The Privacy Rule determines which data should be collected and how it must be used and shared. It also describes who can access it and the strategies and techniques used to conserve it. The Fair Credit Reporting Act also states that customers should get notification of the privacy policy annually.

2. The Safeguards Rule

The Safeguards Rules specifies that the financial institution should follow certain security programs to safeguard any kind of private information.

This rule was issued in 2002 by the Federal Trade Commission (FTC).

The rule states that organizations must execute managerial, physical, and technical protections to save any data from cyber attacks, email spoofing, phishing schemes, and other cybersecurity dangers.

The rule also expects an organization to appoint at least a single person that should be held responsible for all kinds of information security plans, including development and regular testing.

3. The Pretexting Provisions

This section involves the prohibition of any kind of effort for pretexting or accessing private information.

The act says that financial institutions must give customers written privacy policy notices. These notices explain all about their information-sharing methods.

If a state wants to impose more strictness than a GLBA then it is totally up to its governing body. Financial institutions should be well aware of GLBA and the rules that are imposed by the state.

Who Must Follow the Act?

Those who must comply with the act include financial organizations, dealers, sellers, and people providing insurance assistance, including investment companies and investment consultants.

Objectives of GLBA

The main objective behind the introduction of the GLBA Act is to ensure that the financial institutes and their affiliated authorities guarantee the complete privacy of personally identifiable information (PII). The law states that the companies must strictly follow the guidelines to secure the data collected from customer records in paper, electronic, or any other form.

It should also ensure the safety of sensitive personal information against unauthorized access.

Data Covered by the GLBA

The data compliance by the GLBA Act is a huge step for companies to be safe from the prospect of any kind of data breach. In this way, the companies will be safe from any legal or financial penalties.

As a result, we have seen a real boost in the functioning of the company’s internal risk evaluation and systematic testing of internal controls.
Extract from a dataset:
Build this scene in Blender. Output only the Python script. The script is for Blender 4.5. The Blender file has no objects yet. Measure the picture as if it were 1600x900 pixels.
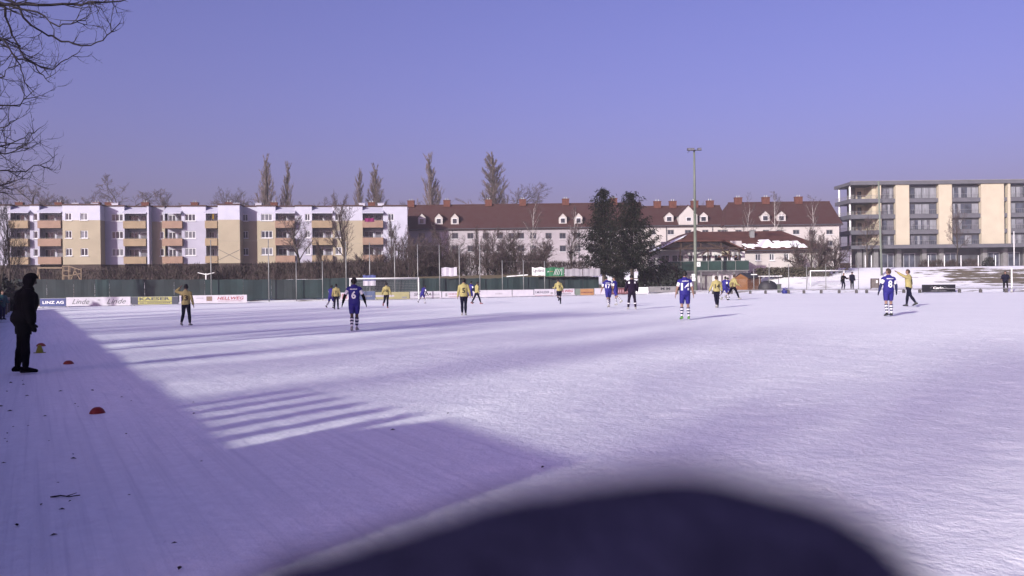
import bpy, bmesh, math, random
import numpy as np
from mathutils import Vector, Matrix, noise
from mathutils.bvhtree import BVHTree

# ------------------------------------------------------------------ camera
scene = bpy.context.scene
COL = scene.collection
F, HOR, ROLL, CAMH = 1330.0, 443.6, 0.012, 1.52
CAM = Vector((0, 0, CAMH))
th = math.atan((450 - HOR) / F)
right = Vector((math.cos(ROLL), 0, -math.sin(ROLL)))
up0 = Vector((math.sin(ROLL), 0, math.cos(ROLL)))
fwd = Vector((0, math.cos(th), 0)) - math.sin(th) * up0
up = math.cos(th) * up0 + math.sin(th) * Vector((0, 1, 0))
cam_data = bpy.data.cameras.new('camera')
cam = bpy.data.objects.new('camera', cam_data)
COL.objects.link(cam)
m3 = Matrix((right, up, -fwd)).transposed()
cam.matrix_world = Matrix.Translation(CAM) @ m3.to_4x4()
cam_data.sensor_width = 36.0
cam_data.lens = F / 1600 * 36
cam_data.clip_start = 0.005
cam_data.clip_end = 9000
cam_data.dof.use_dof = True
cam_data.dof.focus_distance = 45
cam_data.dof.aperture_fstop = 8.0
scene.camera = cam

# ------------------------------------------------------------------ light
SUN_AZ, SUN_EL = math.radians(35), math.radians(17.5)     # shadows fall to the right of the view direction
world = bpy.data.worlds.new('World'); scene.world = world; world.use_nodes = True
nt = world.node_tree; nt.nodes.clear()
sky = nt.nodes.new('ShaderNodeTexSky'); sky.sky_type = 'NISHITA'; sky.sun_disc = False
sky.sun_elevation = SUN_EL; sky.sun_rotation = math.pi + SUN_AZ
sky.air_density = 1.0; sky.dust_density = 5.0; sky.ozone_density = 2.5
tint = nt.nodes.new('ShaderNodeMix'); tint.data_type = 'RGBA'; tint.blend_type = 'MULTIPLY'
tint.inputs['Factor'].default_value = 1.0
tint.inputs['B'].default_value = (0.88, 0.612, 1.09, 1)
bg = nt.nodes.new('ShaderNodeBackground'); bg.inputs['Strength'].default_value = 0.098
wo = nt.nodes.new('ShaderNodeOutputWorld')
nt.links.new(sky.outputs[0], tint.inputs['A']); nt.links.new(tint.outputs['Result'], bg.inputs['Color'])
nt.links.new(bg.outputs[0], wo.inputs['Surface'])
sl = bpy.data.lights.new('sun', 'SUN'); sl.energy = 4.4; sl.angle = math.radians(1.6); sl.color = (1.0, 0.99, 0.90)
sun = bpy.data.objects.new('sun', sl); COL.objects.link(sun)
sdir = Vector((math.sin(SUN_AZ) * math.cos(SUN_EL), math.cos(SUN_AZ) * math.cos(SUN_EL), -math.sin(SUN_EL)))
sun.rotation_euler = sdir.to_track_quat('-Z', 'Y').to_euler()
scene.cycles.max_bounces = 5; scene.cycles.diffuse_bounces = 3; scene.cycles.glossy_bounces = 2; scene.cycles.transmission_bounces = 2
vs = scene.view_settings
vs.view_transform = 'Standard'; vs.look = 'None'; vs.gamma = 1.0; vs.exposure = 0.77; vs.use_curve_mapping = False

# ------------------------------------------------------------------ geometry helpers
def ray(px, py):
    return fwd + right * ((px - 800) / F) + up * ((450 - py) / F)
def at(px, py, Y):
    d = ray(px, py); return CAM + d * (Y / d.y)
def sstep(a, b, x):
    t = min(1, max(0, (x - a) / (b - a))); return t * t * (3 - 2 * t)
BND = [(-200, 97.5), (11, 97.5), (27, 89.5), (40, 83.5), (47.5, 79), (120, 40)]     # far edge of the pitch
def bound(X):
    for (x0, y0), (x1, y1) in zip(BND, BND[1:]):
        if X <= x1: return y0 + (y1 - y0) * (X - x0) / (x1 - x0)
    return BND[-1][1]
def gz(X, Y):
    """ground height"""
    z = 0.01 * min(16, max(-62, X))
    if Y < 70: return z
    b = bound(X)
    zr = z + 0.30 * sstep(b + 1.0, b + 4.5, Y)
    left = 2.5 * sstep(101.5, 117, Y)
    mid = 2.7 * sstep(121, 133, Y)
    rgt = 2.75 * sstep(101, 121, Y)
    wl = 1 - sstep(6, 16, X); wr = sstep(29, 37, X)
    return zr + wl * left + wr * rgt + (1 - wl - wr) * mid
def foot(px, py):
    lo, hi = 3.0, 200.0
    for _ in range(60):
        m = (lo + hi) / 2; p = at(px, py, m)
        if p.z > gz(p.x, p.y): lo = m
        else: hi = m
    p = at(px, py, lo); p.z = gz(p.x, p.y); return p
def gp(px, Y):
    p = at(px, 450, Y); p.z = gz(p.x, p.y); return p
def zat(px, py, Y): return at(px, py, Y).z
def xat(px, Y): return at(px, 440, Y).x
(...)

Data that falls under the GLBA Act is as follows:

  • Customer’s address
  • Bank account details and financial information
  • Biometric and relevant data
  • A person’s date of birth
  • Credit card history or record
  • Customer’s car dealers information
  • Educational performance
  • Employment details
  • Inferences took from other data
  • Internet information
  • Geolocation
  • Names
  • Tax-related information
  • Income
  • Social security details

Institutions That Are Regulated by GLBA

Any organization that is somehow involved in financial activities is regulated by the GLBA. Even those companies that do not disclose nonpublic personal information are asked by the GLBA to create a foolproof security policy to cope with any future data threats.

GLBA applies to banks, brokerage firms, and insurers. Apart from that some corporations that process loans or deal in credit risk also come under this rule. Professions and businesses that are subjected to GLBA’s conditions are:

  • Accountants
  • ATM operators
  • Car rental corporations
  • Courier services
  • Credit reporting firms
  • Credit unions
  • Debt collectors
  • Financial advisory corporations
  • Hedge funds
  • Non-bank mortgage lenders
  • Payday lenders
  • Property appraisers
  • Real estate companies
  • Retailers
  • Stockbrokers
  • Tax makers
  • Public or private Universities

Nonpublic personal information (NPI)

Nonpublic personal information is personally identifiable financial information which is not present in public records. It is given by a consumer to a financial institution resulting from any transaction with the consumer or any service performed for the consumer. Or maybe it is obtained by the financial institution.

Who ensures GLBA regulations?

GLBA provisions can only be enforced by the State and federal banking agencies.  However, the degree of their authority to enforce the law may vary. If an institution is unable to fulfill the privacy rules then FTC has full right to take action in federal district courts against it. GLBA’s Section 5 gives the FTC the authority to audit privacy policies. It also ensures they are fairly applied by the institution.

The responsibility to enforce the Safeguard Rule stays with the FTC. Some other federal agencies play a significant role in GLBA enforcement including the Federal Reserve Board, FDIC, Office of Thrift Supervision, and the Office of the Comptroller of the Currency.

What Are the Penalties for GLBA noncompliance

Be ready to face some serious consequences, if you are an employee or an executive and you fail to ensure GLBA compliance. Your organization can face a fine of up to $100,000 for every offense.

In addition, the officers and directors can also be fined up to $10,000. They can also get five years imprisonment or both. The company may also get a bad reputation or a loss of confidence from its customers.

Information sharing Regulation by the GLBA Act

Remember that if you are a financial institution you cannot share a consumer’s NPI with a non affiliated third party. First of all, you must inform the consumer and provide them an option to opt-out if they don’t want to share their information. You must give clear notice and give time to the consumer so that he can make his decision about information sharing.

Conclusion

The GLBA Act ensures that the financial institutions that offer financial products or services like loans, financial or investment advice, or insurance to consumers are safe from any data breaches. The Act requires an explanation from the company about their information-sharing practices to their customers.